Map of Stose and Jonas (1939) showing the Peach Bottom Formation (red).
Dark lines in left center (above "BO" in Bottom) and along the right top side of map represent streams that contain gold north of Delta.

Large Mills Quarry; K – Lloyd Quarry; L – Stewart Quarry; M – Electric Quarry; N – Edwards Evans Quarry; O – John Williams Quarry; P – John Humphrey Quarry; Q – McLaughlin Quarry; R – A small un-named opening; S – Faulk Jones Quarry; U – Johnson Quarry; V – R. L. Jones Quarry. Bold represents quarries that were combined to produce the Funkhauser Quarry. The belt extended into Maryland for a distance of 1.5 miles and into Lancaster County for about 5 miles. The entire slate area is only about 0.25 mile wide.

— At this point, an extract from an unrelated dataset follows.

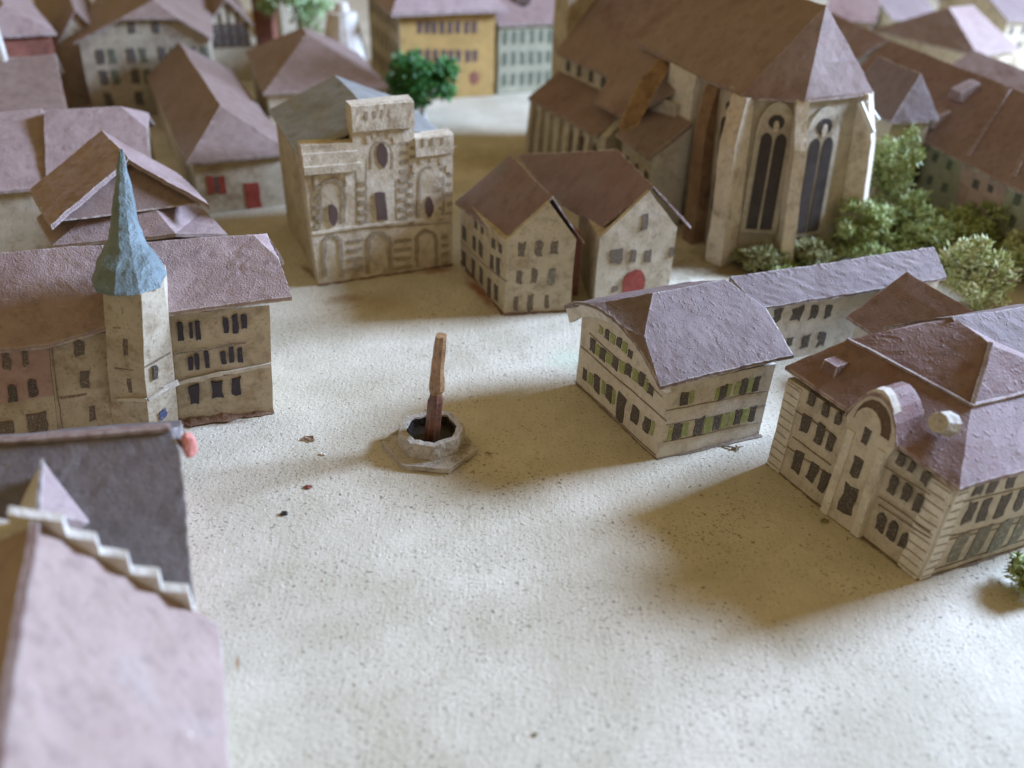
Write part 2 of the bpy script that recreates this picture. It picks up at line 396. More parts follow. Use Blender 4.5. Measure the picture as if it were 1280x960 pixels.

The dark line crossing the map from the lower left to the upper right represents the proposed fault between the Peach Bottom Formation and the Peters Creek Formation. Hashed boundary on south side of slate represents the approximate contact of the Peach Bottom Slate and Cardiff Conglomerate

The Rebobath Welsh Church

The Rehobath Welsh Church is one of only three such congregations in the United States. Weekly services are still held here in the native language. Two Welsh Hymn Sings are held in May and October respectively.

The original Delta Jail is built out of the Peach Bottom Slate. The walls are 18-inches thick. Many of the slate blocks saw the saw marks. Even this building is well maintained to preserve the heritage of Delta. No, the author didn’t do anything wrong to be behind bars, just the creative idea of his associate.